What Jude 14–15 is saying
Jude says the Lord is coming with his holy ones to judge, expose, and convict the ungodly. The repeated emphasis matters. This is not only about outward behavior; it includes speech, motives, and a settled posture of resistance toward God.
The passage is not written to satisfy curiosity about the future. It is written to warn the church that God’s judgment is real and that corrupt teaching does not escape his notice.
The verse in context
Jude has already been building this case. Earlier in the letter he describes people who have slipped into the community and turned grace into permission for sin. He then piles up biblical examples of judgment: unbelieving Israel, rebellious angels, Sodom and Gomorrah, Cain, Balaam, and Korah.
By the time Jude reaches verses 14–15, the argument is at full strength. His message is simple: God has judged rebellion before, and he will judge it again.
That is why this passage feels so severe. It is the climax of a warning about false teachers, not a detached end-times comment.
What “ungodliness” means here
In Jude, “ungodly” does not mean “anyone who has ever sinned.” Jude uses the word for people whose lives show defiance toward God. Their problem is not a single failure but a pattern:
- they distort grace
- they resist God’s authority
- they speak arrogantly about holy things
- they lead others away from obedience
That is the kind of ungodliness Jude has in view.
Why the language is so strong
“The Lord is coming with myriads of his holy ones” is courtroom language on a cosmic scale. It pictures God arriving in full authority to render a just verdict.
The line about convicting people for their deeds and their harsh words is especially sharp. Jude is saying that God judges both actions and speech. What people do matters, and what they say about God matters too.
This is one reason the passage lands so heavily. It does not treat rebellion as private or harmless. It exposes it as something that will be answered before God.
Why Jude quotes Enoch
Jude quotes a prophecy associated with Enoch to support his warning. That can surprise readers, but the move makes sense in a Jewish teaching context. Jude is drawing on a known prophetic tradition to reinforce a true point.
The quotation serves Jude’s argument; it does not turn every part of the wider Enoch tradition into Scripture. The weight of the passage still comes from Jude’s own inspired letter and the biblical pattern of God judging evil.
How Christians usually read this passage
Most Christian readers, across traditions, agree on the main takeaway:
- God will judge ungodliness.
- The judgment includes speech as well as conduct.
- Jude is warning about false teachers and corrupt insiders.
- The passage points to divine accountability, not human vengeance.
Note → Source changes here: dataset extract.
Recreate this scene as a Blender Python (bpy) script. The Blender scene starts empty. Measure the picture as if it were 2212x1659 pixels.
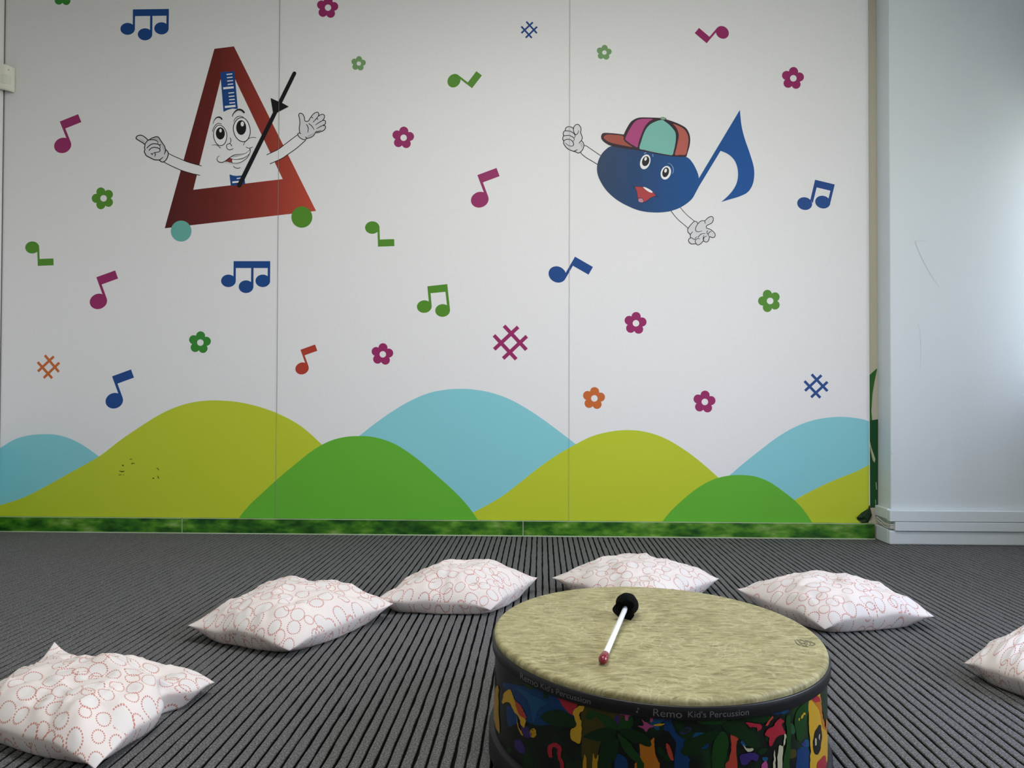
import bpy, bmesh, math, random
from mathutils import Vector, noise
from mathutils.geometry import tessellate_polygon

S = bpy.context.scene
COL = S.collection
random.seed(7)

# ------------------------------------------------------------------ camera
W_, H_, F_ = 2212.0, 1659.0, 1540.0
YAW, PITCH, ROLL = 0.0285, math.radians(0.80), 0.0030
CAMZ = 0.62
CAM = Vector((0, 0, CAMZ))
_F = Vector((-math.sin(YAW) * math.cos(PITCH), math.cos(YAW) * math.cos(PITCH), math.sin(PITCH)))
_R0 = Vector((math.cos(YAW), math.sin(YAW), 0))
_U0 = _R0.cross(_F)
_R = _R0 * math.cos(ROLL) + _U0 * math.sin(ROLL)
_U = -_R0 * math.sin(ROLL) + _U0 * math.cos(ROLL)
cd = bpy.data.cameras.new('camera')
cam = bpy.data.objects.new('camera', cd)
COL.objects.link(cam)
from mathutils import Matrix
m4 = Matrix(((_R.x, _U.x, -_F.x, 0), (_R.y, _U.y, -_F.y, 0), (_R.z, _U.z, -_F.z, CAMZ), (0, 0, 0, 1)))
cam.matrix_world = m4
cd.sensor_fit = 'HORIZONTAL'
cd.sensor_width = 36.0
cd.lens = 36.0 * F_ / W_
cd.clip_start = 0.02
S.camera = cam

# ------------------------------------------------------------------ light, exposure
D = 3.13            # back wall
DF = D - 0.004      # face of the printed panels
DP = 3.02           # face of the pier on the right
XR = 2.22           # right wall (just outside the frame)
YB = -2.6           # wall behind the camera
ZC = 2.62           # ceiling

S.view_settings.view_transform = 'Standard'
S.view_settings.look = 'None'
S.view_settings.gamma = 1.0
S.view_settings.use_curve_mapping = False
S.view_settings.exposure = 0.0

wd = bpy.data.worlds.new('daylight')
S.world = wd
wd.use_nodes = True
wn = wd.node_tree
wn.nodes.clear()
wo = wn.nodes.new('ShaderNodeOutputWorld')
wb = wn.nodes.new('ShaderNodeBackground')
wt = wn.nodes.new('ShaderNodeTexCoord')
ws = wn.nodes.new('ShaderNodeSeparateXYZ')
wr = wn.nodes.new('ShaderNodeValToRGB')
wm = wn.nodes.new('ShaderNodeMapRange')
wn.links.new(wt.outputs['Generated'], ws.inputs[0])
wm.inputs[1].default_value = -1
wm.inputs[2].default_value = 1
wn.links.new(ws.outputs[2], wm.inputs[0])
wn.links.new(wm.outputs[0], wr.inputs[0])
wr.color_ramp.elements[0].position = 0.0
wr.color_ramp.elements[0].color = (0.56, 0.55, 0.49, 1)
wr.color_ramp.elements[1].position = 1.0
wr.color_ramp.elements[1].color = (0.48, 0.67, 1.2, 1)
for p_, c_ in ((0.46, (0.50, 0.53, 0.42, 1)), (0.56, (0.96, 0.97, 1.02, 1)), (0.75, (0.76, 0.87, 1.14, 1))):
    e_ = wr.color_ramp.elements.new(p_)
    e_.color = c_
wn.links.new(wr.outputs[0], wb.inputs[0])
wb.inputs[1].default_value = 12.6
wn.links.new(wb.outputs[0], wo.inputs[0])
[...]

There is some difference over timing and imagery. Some read the passage mainly as a reference to the final judgment and Christ’s return. Others stress the prophetic style of the language and the certainty of God’s intervention. But the center does not change: God will not leave rebellion unaddressed.
What this passage does not mean
Jude 14–15 is not a license to label every disagreement as wickedness. It is not aimed at ordinary believers who are still growing, struggling, or asking hard questions.
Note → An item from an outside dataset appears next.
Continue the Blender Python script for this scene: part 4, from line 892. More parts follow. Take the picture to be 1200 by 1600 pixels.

It is also not a call for readers to take God’s role as judge into their own hands. Jude describes God as the one who convicts and judges.
And it is not a timeline chart. The point is moral and theological before it is chronological.
Related passages to read alongside Jude 14–15
A few other passages help frame Jude’s warning:
- Jude 5–13 — the examples of judgment that prepare for verses 14–15
- 2 Peter 2:4–9 — a close parallel on false teachers and judgment
- Daniel 7:9–10, 13–14 — heavenly court imagery
- Matthew 25:31–46 — the Son of Man judging the nations
- 2 Thessalonians 1:7–10 — judgment on those who reject God
Reading Jude with those passages keeps the meaning grounded in Scripture’s broader teaching.
Bottom line
Jude 14–15 means that God will come in judgment against ungodliness. In context, Jude is warning especially about false teachers who abuse grace, reject God’s authority, and speak arrogantly against him.
If you want the passage in plain English, this is it: God sees rebellion, hears blasphemous speech, and will bring everything to account. Jude’s goal is not speculation; it is sobriety, discernment, and reverence before God.